2.7. – La Corte distrettuale ha dunque, nella specie, trascurato l’ambito applicativo degli indicati canoni interpretativi, omettendo di darne natura e significato; così venendosi, nella sostanza, a creare una rilevante anomalia motivazionale (determinante per il presupposto circa la sussistenza del vulnus arrecato al paradigma di cui all’art. 360 c.p.c., comma 1, n. 3) che si traduce in termini di mera apparenza e di apoditticità della attività di interpretazione dell’atto e del negozio giuridico.

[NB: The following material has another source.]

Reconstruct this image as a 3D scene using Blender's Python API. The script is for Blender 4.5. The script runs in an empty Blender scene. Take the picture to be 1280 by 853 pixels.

2.8. – Già in passato questa Corte aveva operato una distinzione tra le spese di conservazione dell’impianto ex art. 1118 c.c., comma 2, e quelle dovute in relazione all’uso; richiamando, da un lato, la giurisprudenza di legittimità, secondo la quale è legittima la rinuncia di un condomino all’uso dell’impianto centralizzato anche senza necessità di autorizzazione da parte degli altri condomini, purché l’impianto non ne sia pregiudicato; con il conseguente esonero, in applicazione del principio contenuto nell’art. 1123 c.c., comma 2, dall’obbligo di sostenere le spese per l’uso del servizio centralizzato e l’obbligo di pagare solo le spese di conservazione (Cass. n. 19893 del 2011; conf. Cass. n. 28051 del 2018; Cass. n. 11970 del 2017) principio che prevale anche sul regolamento. L’operatività della rinuncia è limitata dal divieto di sottrarsi all’obbligo di concorrere alle spese necessarie alla conservazione della cosa comune con aggravio degli altri partecipanti (Cass. n. 15079 del 2006; conf. Cass. n. 24209 del 2014).
3. – In conclusione, va accolto il ricorso; la sentenza impugnata deve essere dunque cassata e rinviata dalla Corte d’appello di Torino a diversa Corte di appello che provvederà anche alla liquidazione delle spese del presente giudizio.
PQM
La Corte, accoglie il primo motivo, con assorbimento del secondo. Cassa la sentenza impugnata e rinvia dalla Corte d’appello di Torino, a diversa Corte di appello, che provvederà anche alla liquidazione delle spese del presente giudizio.
Così deciso in Roma, nella Camera di Consiglio della Sezione Seconda Civile della Corte Suprema di Cassazione, il 6 luglio 2021.